The film tells the morally complex tale of Jim Grant (Robert Redford, who also directs), a former Weather Underground member living a quiet life under a stolen identity. When a brash newspaper reporter (Shia LaBeouf) learns of his past and links him to decades-old crime, Grant must go on the run and try to clear his name with the help of old activist friends — some who would do it all over again (Susan Sarandon), others who resent WUO’s role in splintering the antiwar left (Richard Jenkins). Gordon, the Dean of the American University of Paris, spoke from France about growing up in the war-torn 1960’s and walking the red carpet in Venice.

The Credits: Can you tell us the origin story of the novel? What drew you to the topic more than a decade ago?

Gordon: I’m old enough to have grown up during the war in Vietnam, though I’m too young to have actually been a participant in the antiwar movement. So for someone of my age the war in Vietnam was the major event of my childhood. It colored everything.

Did you have a fascination with the Weather Underground?

The fact that there was a little group of people who said enough is enough and took their protest very seriously — seriously enough to endanger their lives and the lives of others — was a pretty compelling thing. It was not necessarily something I agreed with, but it was something I was very interested by. What made a group of white, middle-class people do that? That’s the question I wanted to answer.

How did the movie come to be? It’s romantic to imagine the phone ringing one day and it’s Robert Redford, but it probably wasn’t that simple.

Yes and no. Originally the novel was optioned by Fox Searchlight for Redford, and when the deal was made he took me out to lunch a few times. But the option expired and it looked like the project was dead in the water. Then one day I was sitting in my office when my phone rang and it was Robert Redford and he said he was going to make the film. It was just as exciting as you’d think.

He was clearly pretty passionate about the project.

Yeah. I worked with him a lot and it was just a hard book to adapt because it’s written in five or six different voices. They had a long, hard job to fashion it into a film.

How hard is it to relinquish control of your characters?

I don’t really see it that way. I know I’m supposed to, but I don’t. I’m a novelist, not a screenwriter, and I was interested in the process of seeing my work transformed into a different medium. In fact, I thought that the process took so long because they were too respectful to the book.

Too respectful?

The original draft followed the plot structure of the book quite exactly, but it was a novelistic structure, not a filmic structure. As a consultant I went to a lot of meetings, and I found myself in the unexpected role of urging them to move further away from my book. I wanted them to take it over.

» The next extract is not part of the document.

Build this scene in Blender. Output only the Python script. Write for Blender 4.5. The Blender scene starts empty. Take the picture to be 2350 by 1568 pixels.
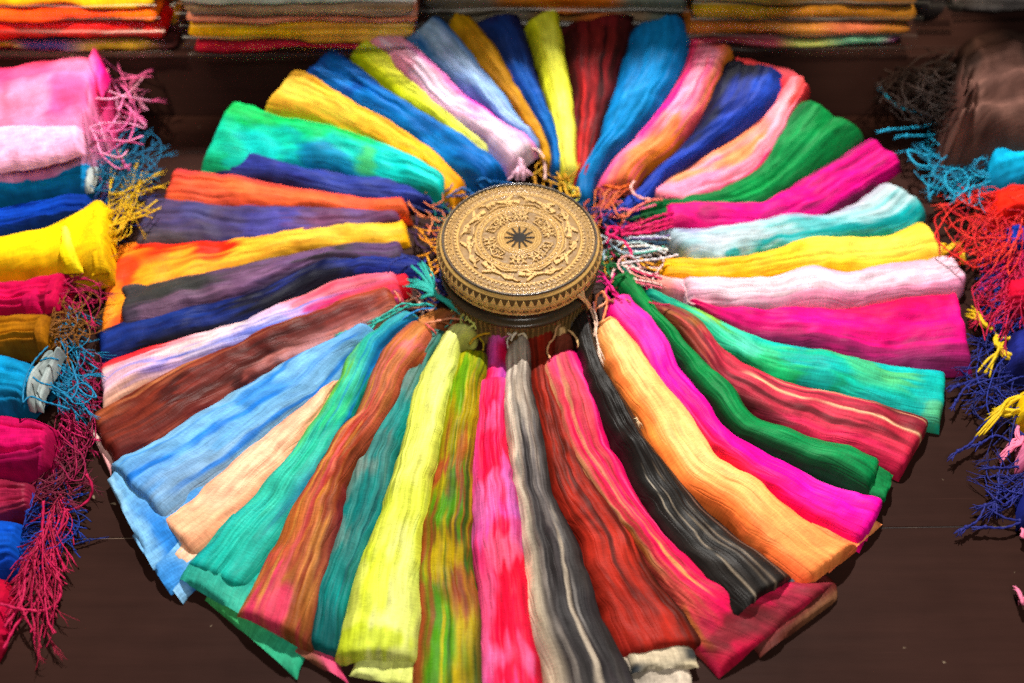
import bpy, math, random
import numpy as np
from mathutils import Vector
R = math.radians
SC = bpy.context.scene
COL = SC.collection
random.seed(7)

# ------------------------------------------------------------ camera
CAM_H = 0.87
PITCH = R(52.0)
FPX = 2200.0            # focal length in pixels of a 2350 pixel wide picture
cam = bpy.data.cameras.new('camera')
cam.sensor_width = 36.0
cam.lens = FPX / 2350.0 * 36.0
cam.clip_start, cam.clip_end = 0.02, 50
cam.dof.use_dof = True
cam.dof.focus_distance = 0.975
cam.dof.aperture_fstop = 2.0
camo = bpy.data.objects.new('camera', cam)
COL.objects.link(camo)
camo.location = (0, 0, CAM_H)
camo.rotation_euler = (math.pi / 2 - PITCH, 0, 0)
SC.camera = camo

# ------------------------------------------------------------ light
SC.view_settings.view_transform = 'Standard'
SC.view_settings.look = 'None'
SC.view_settings.exposure = 0.0
SC.view_settings.gamma = 1.0
try:
    SC.cycles.use_denoising = False
    SC.cycles.use_adaptive_sampling = False
    SC.cycles.use_light_tree = False
    SC.cycles.caustics_reflective = False
    SC.cycles.caustics_refractive = False
    SC.cycles.blur_glossy = 0.5
    SC.cycles.max_bounces = 8
    SC.cycles.transparent_max_bounces = 16
    SC.cycles.sample_clamp_indirect = 6
except Exception:
    pass
W = bpy.data.worlds.new('World')
SC.world = W
W.use_nodes = True
W.node_tree.nodes['Background'].inputs[0].default_value = (1.0, 0.88, 0.74, 1)
W.node_tree.nodes['Background'].inputs[1].default_value = 0.035


def lamp(name, kind, loc, aim, power, color, radius=0.03, cone=60, blend=0.15):
    d = bpy.data.lights.new(name, kind)
    d.energy = power
    d.color = color
    if kind == 'SPOT':
        d.spot_size = R(cone)
        d.spot_blend = blend
        d.shadow_soft_size = radius
    elif kind == 'POINT':
        d.shadow_soft_size = radius
    else:
        d.shape = 'DISK'
        d.size = radius
    o = bpy.data.objects.new(name, d)
    COL.objects.link(o)
    o.location = loc
    o.rotation_euler = (Vector(aim) - Vector(loc)).to_track_quat('-Z', 'Y').to_euler()
    return o


WARM = (1.0, 0.955, 0.89)
lamp('ceiling_or_added_spot', 'SPOT', (0.08, 1.62, 1.75), (0.08, 0.6452, 1.9733), 352, WARM, 0.02, 168, 0.01)
lamp('ceiling_or_added_spot', 'SPOT', (-0.95, 0.35, 1.70), (-0.60, 0.98, 0.05), 20, WARM, 0.04, 20, 0.5)  # added spot, only brightens the pink stack that the main cone misses
lamp('ceiling_panel', 'AREA', (0.15, -0.40, 1.65), (0.0, 0.66, 0.0), 19, (1.0, 0.94, 0.86), 0.5)
# warm display lamps over the bags on the ledge
for _x, _t, _c, _p in ((-0.82, -0.60, 19, 165), (0.50, 0.50, 15, 125)):
    lamp('display_lamp', 'SPOT', (_x, 0.62, 1.35), (_t, 1.17, 0.14), _p, (1.0, 0.84, 0.62), 0.02, _c, 0.6)

# ------------------------------------------------------------ pixels to points
CP, SP = math.cos(PITCH), math.sin(PITCH)


def ray(px, py):
    a, b = (px - 1175.0) / FPX, (784.0 - py) / FPX
    return np.array([a, CP + b * SP, -SP + b * CP])


def at(px, py, z=0.0):
    d = ray(px, py)
    t = (z - CAM_H) / d[2]
    p = d * t
    return np.array([p[0], p[1], z])


LEDGE_Y, LEDGE_Z = 1.085, 0.100


def ramp(y):
    # the far ends of the fan climb from the table over the front edge of the ledge
    t = min(max((y - 0.86) / 0.30, 0.0), 1.0)
    return 0.118 * t * t * (3 - 2 * t)


def on_fan(px, py, dz):
    d = ray(px, py)
    lo, hi = 0.3, 3.0
    for _ in range(40):
        m = 0.5 * (lo + hi)
        p = d * m
        if CAM_H + p[2] > ramp(p[1]) + dz:
            lo = m
        else:
            hi = m
    p = d * lo
    return np.array([p[0], p[1], CAM_H + p[2]])


# ------------------------------------------------------------ noise
_T = np.random.RandomState(11).rand(64, 256, 256)


def vn(x, y, seed=0):
    t = _T[seed % 64]
    x = np.asarray(x, float) + (seed * 17.31) % 91
    y = np.asarray(y, float) + (seed * 9.77) % 83
    xi, yi = np.floor(x).astype(int), np.floor(y).astype(int)
    fx, fy = x - xi, y - yi
    fx, fy = fx * fx * (3 - 2 * fx), fy * fy * (3 - 2 * fy)
    a, b = t[xi % 256, yi % 256], t[(xi + 1) % 256, yi % 256]
    c, d = t[xi % 256, (yi + 1) % 256], t[(xi + 1) % 256, (yi + 1) % 256]
    return (a * (1 - fx) + b * fx) * (1 - fy) + (c * (1 - fx) + d * fx) * fy


def lin(h):
    v = [int(h[i:i + 2], 16) / 255.0 for i in (0, 2, 4)]
    return np.array([c / 12.92 if c <= 0.04045 else ((c + 0.055) / 1.055) ** 2.4 for c in v])


# ------------------------------------------------------------ objects
def tag(o, label=None, cat=None, group=None, kind=None):
    for k, v in (('label', label), ('category', cat), ('group', group), ('kind', kind)):
        if v:
            o[k] = v
    return o


def empty(name, loc=(0, 0, 0)):
    o = bpy.data.objects.new(name, None)
    o.empty_display_size = 0.02
    COL.objects.link(o)
    o.location = loc
    return o


def link(name, me, mat, parent=None):
    o = bpy.data.objects.new(name, me)
    COL.objects.link(o)
    if mat is not None:
        for m in (mat if isinstance(mat, (list, tuple)) else [mat]):
            me.materials.append(m)
    if parent is not None:
        o.parent = parent
        o.location = -Vector(parent.location)
    return o


def mesh_np(name, V, F, smooth=True, colors=None, uv=None):
    """V (n,3), F list of (k,4) or (k,3) arrays."""
    me = bpy.data.meshes.new(name)
    V = np.asarray(V, np.float32)
    groups = [np.asarray(f, np.int32) for f in (F if isinstance(F, list) else [F])]
    groups = [g for g in groups if len(g)]
    loops = np.concatenate([g.ravel() for g in groups])
    tot = np.concatenate([np.full(len(g), g.shape[1], np.int32) for g in groups])
    start = np.concatenate([[0], np.cumsum(tot)[:-1]]).astype(np.int32)
    me.vertices.add(len(V))
    me.vertices.foreach_set('co', V.ravel())
    me.loops.add(len(loops))
    me.loops.foreach_set('vertex_index', loops)
    me.polygons.add(len(tot))
    me.polygons.foreach_set('loop_start', start)
    me.polygons.foreach_set('use_smooth', np.full(len(tot), smooth))
    if colors is not None:
        a = me.attributes.new('dye', 'FLOAT_COLOR', 'POINT')
        c = np.ones((len(V), 4), np.float32)
        c[:, :3] = colors
        a.data.foreach_set('color', c.ravel())
    if uv is not None:
        l = me.uv_layers.new(name='UVMap')
        l.data.foreach_set('uv', np.asarray(uv, np.float32)[loops].ravel())
    me.update(calc_edges=True)
    return me


def grid_faces(nu, nv, off=0, wrap=False):
    i = np.arange(nv - 1)[:, None] * nu
    j = np.arange(nu if wrap else nu - 1)[None, :]
    j2 = (j + 1) % nu
    f = np.stack([i + j, i + j2, i + nu + j2, i + nu + j], -1).reshape(-1, 4)
    return f + off


# ------------------------------------------------------------ materials
def new_mat(name):
    m = bpy.data.materials.new(name)
    m.use_nodes = True
    nt = m.node_tree
    return m, nt, nt.nodes['Principled BSDF']


def N(nt, t, **kw):
    n = nt.nodes.new(t)
    for k, v in kw.items():
        setattr(n, k, v)
    return n


def noise(nt, vec, scale, detail=3.0, rough=0.55):
    n = N(nt, 'ShaderNodeTexNoise')
    n.inputs['Scale'].default_value = scale
    n.inputs['Detail'].default_value = detail
    n.inputs['Roughness'].default_value = rough
    if vec is not None:
        nt.links.new(vec, n.inputs['Vector'])
    return n.outputs['Fac']


def mapr(nt, v, a, b, c, d):
    n = N(nt, 'ShaderNodeMapRange')
    for i, x in enumerate((a, b, c, d)):
        n.inputs[1 + i].default_value = x
    nt.links.new(v, n.inputs[0])
    return n.outputs[0]


def math_n(nt, op, a, b):
    n = N(nt, 'ShaderNodeMath', operation=op)
    for i, x in enumerate((a, b)):
        if isinstance(x, (int, float)):
            n.inputs[i].default_value = x
        else:
            nt.links.new(x, n.inputs[i])
    return n.outputs[0]


def scale_col(nt, col, fac):
    n = N(nt, 'ShaderNodeVectorMath', operation='SCALE')
    nt.links.new(col, n.inputs[0])
    nt.links.new(fac, n.inputs['Scale'])
    return n.outputs[0]


def stretch(nt, su, sv):
    uv = N(nt, 'ShaderNodeUVMap')
    uv.uv_map = 'UVMap'
    m = N(nt, 'ShaderNodeMapping')
    m.inputs['Scale'].default_value = (su, sv, 1)
    nt.links.new(uv.outputs[0], m.inputs['Vector'])
    return m.outputs[0]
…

What’s it like being in a darkened theater and finally seeing the finished product?

Seeing the film the first time was a pretty strange experience. I was at the Venice Film Festival with Bill Holderman, the producer, and Redford. Some of it was very moving because it’s my characters and my plot and some of my words. I tried to be blasé about it, but I couldn’t. It’s a huge auditorium in Venice. There must be 1,000 people, and they all heard me gasp.

Were you able to be as blasé on the red carpet?

It’s the red carpet, but you’re not the star. It’s hard to have a fantasy about your place in the whole thing. It was fun to see how it all worked, but I’m not sure that I ever care to do it again.

So do you give the film your seal of approval?

Oh, yeah. I want to see it a couple more times. It opens in Paris next month, so I’m going to go to a movie theater one day at 10 in the morning with some friends and that will be a really good way to judge it.

What was your favorite moment?

Susan Sarandon was the highlight for me. I didn’t feel any distance between the character I had written and the character she portrayed. And seeing Shia LaBeouf was also kind of funny because the character he plays has a lot in common with me in that he’s kind of a jerk. [Laughs] He played him as a jerk, and I felt like the character’s humor is very much my humor. That was lots of fun.